Remember when playgrounds were fun? Sure, there was a pretty good chance you’d be scalded by a hot metal slide, or walk away with tetanus, but that’s what memories are made of. At my children’s school, there is literally a sign that reads “NO RUNNING ON THE PLAYGROUND”. My, how times have changed.
Let’s have a look at what playgrounds used to look like, and marvel at how much “safer” things have become…
Notice the “Buck-A-Bout” is placed squarely above concrete? Today, most playgrounds are lined with soft rubber matts sprinkled lovingly with soft recycled rubber. In the 1970s you maybe had grass…. but more often than not, your ground was asphalt, concrete or gravel – none of which made for a pleasant landing. Eventually, every kid is going to go to school wearing bubble wrap and a helmet.
Lincoln Park (Los Angeles, CA) has since been demolished; thankfully, photographs of its Aztec grandeur still remain. Can you imagine rolling down these stone slides? In ancient times, these Mesoamerican temples had slides for the gore to wash down after a sacrifice….. not much different than these playground slides, which I’m sure saw their share of blood.
The Broadway Playfield (Seattle, WA), if it were around today, would be renamed Lawsuit Station.
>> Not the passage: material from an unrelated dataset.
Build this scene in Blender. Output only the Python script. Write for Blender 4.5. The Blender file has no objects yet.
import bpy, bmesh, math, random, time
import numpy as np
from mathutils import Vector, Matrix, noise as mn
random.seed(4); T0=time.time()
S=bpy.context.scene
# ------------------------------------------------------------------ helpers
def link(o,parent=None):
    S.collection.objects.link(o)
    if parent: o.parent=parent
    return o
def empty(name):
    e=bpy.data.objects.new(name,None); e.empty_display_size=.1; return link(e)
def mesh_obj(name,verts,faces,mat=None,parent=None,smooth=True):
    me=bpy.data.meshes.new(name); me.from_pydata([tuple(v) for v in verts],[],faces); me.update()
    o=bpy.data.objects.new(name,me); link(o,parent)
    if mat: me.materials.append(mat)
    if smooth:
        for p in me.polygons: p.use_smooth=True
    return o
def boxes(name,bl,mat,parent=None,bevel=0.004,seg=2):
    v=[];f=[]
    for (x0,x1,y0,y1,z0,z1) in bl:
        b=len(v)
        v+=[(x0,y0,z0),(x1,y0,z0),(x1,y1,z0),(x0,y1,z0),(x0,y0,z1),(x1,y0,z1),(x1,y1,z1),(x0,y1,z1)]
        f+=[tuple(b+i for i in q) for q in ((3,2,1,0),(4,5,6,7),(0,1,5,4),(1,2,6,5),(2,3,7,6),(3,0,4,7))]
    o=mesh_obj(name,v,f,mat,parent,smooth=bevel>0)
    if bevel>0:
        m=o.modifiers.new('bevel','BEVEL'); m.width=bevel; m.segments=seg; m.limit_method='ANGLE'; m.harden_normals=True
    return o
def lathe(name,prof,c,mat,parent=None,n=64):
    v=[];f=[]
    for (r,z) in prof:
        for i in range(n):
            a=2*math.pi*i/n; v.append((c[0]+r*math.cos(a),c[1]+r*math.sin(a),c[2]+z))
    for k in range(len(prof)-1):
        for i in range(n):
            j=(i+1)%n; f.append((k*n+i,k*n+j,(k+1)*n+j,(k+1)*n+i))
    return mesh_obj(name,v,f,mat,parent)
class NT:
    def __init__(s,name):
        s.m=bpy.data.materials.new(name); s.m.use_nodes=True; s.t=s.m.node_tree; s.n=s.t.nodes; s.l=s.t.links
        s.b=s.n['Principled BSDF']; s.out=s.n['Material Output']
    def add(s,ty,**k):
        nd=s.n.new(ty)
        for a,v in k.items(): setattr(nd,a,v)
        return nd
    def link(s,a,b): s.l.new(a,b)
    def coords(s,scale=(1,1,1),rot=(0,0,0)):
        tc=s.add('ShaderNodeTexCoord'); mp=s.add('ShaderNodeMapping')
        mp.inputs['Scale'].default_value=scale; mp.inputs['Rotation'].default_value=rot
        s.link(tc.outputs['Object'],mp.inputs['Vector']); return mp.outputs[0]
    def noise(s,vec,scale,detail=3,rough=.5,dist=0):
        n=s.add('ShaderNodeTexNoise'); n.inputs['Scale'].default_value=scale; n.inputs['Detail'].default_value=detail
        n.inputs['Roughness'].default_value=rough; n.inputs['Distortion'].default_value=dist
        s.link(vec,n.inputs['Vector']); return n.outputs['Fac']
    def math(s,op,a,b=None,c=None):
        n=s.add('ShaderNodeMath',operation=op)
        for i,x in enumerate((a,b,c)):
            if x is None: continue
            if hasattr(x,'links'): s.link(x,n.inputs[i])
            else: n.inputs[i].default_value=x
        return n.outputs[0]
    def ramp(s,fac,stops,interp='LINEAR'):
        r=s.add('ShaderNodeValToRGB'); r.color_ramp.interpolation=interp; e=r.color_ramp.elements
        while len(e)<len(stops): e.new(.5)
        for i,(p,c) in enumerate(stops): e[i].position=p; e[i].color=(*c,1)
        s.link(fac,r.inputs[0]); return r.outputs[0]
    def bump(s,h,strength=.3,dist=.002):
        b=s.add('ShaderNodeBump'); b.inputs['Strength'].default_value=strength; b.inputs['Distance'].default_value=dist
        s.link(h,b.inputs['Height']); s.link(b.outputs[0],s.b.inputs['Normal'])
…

Let’s face it – the reason our playgrounds have become child-proof isn’t because we suddenly decided we didn’t want children to get hurt…. it’s because the slightest playground bruise can result in a mega-lawsuit.
The Sooner Tower at Sooner Park (Bartlesville, OK) stands as a testament to the space-age fever that swept America during those days (1963) – and also as a testament to not giving a shit about free-falling kids.
Seriously, this thing stands fifty feet tall. I suppose its steel mesh kept things relatively safe, but there is no way in hell this thing would ever be built today. But ask anyone who remembers playgrounds from the 1950s-1980s – they often had really tall structures with no safety net or barrier. I recall my school playground had a metal ladder “wall” that I swear went up three stories – it didn’t connect to a slide or anything. It was literally a ladder to the sky. One false move and I’d have been a flesh colored stain on the asphalt.
Simple merry-go-rounds and swing-sets are considered hazards today; imagine the public outcry over a metal slide launching kids off the roof of a building? Such was the roof slide at San Francisco’s Emporium department store
Of course, most parks didn’t have a four-story roof slide, 50 foot steel tower, or bloody Aztec stone temple slide. Most, like the Central Park playground above, were fairly simple: monkey bars, a slide, a merry-go-round, and a swing-set, all on a nice rock-hard surface.
Scary playground equipment was by no means exclusive to the US. As evidence, the Pimlico, London death trap.
If you were to travel back in time, the biggest difference might not be the equipment, but rather the lack of parental supervision. Not only were we swinging around like maniacs on all kinds of deadly steel contraptions, but we were doing it pretty much unwatched by adult eyes. Grown-ups of the pre 1990s had a tendency to just “let ’em play”.
Yet, I have to wonder whether all this heavy-duty chaperoning and ultra-safe equipment has really made much of a difference. Children still get hurt. No matter how much you pad the floor underneath the monkey bars, kids are still going to find ways to make things dangerous and hurt themselves. This is what kids do best.
You can remove the see-saws all you want, but unless you remove the kids, somebody’s going to get hurt.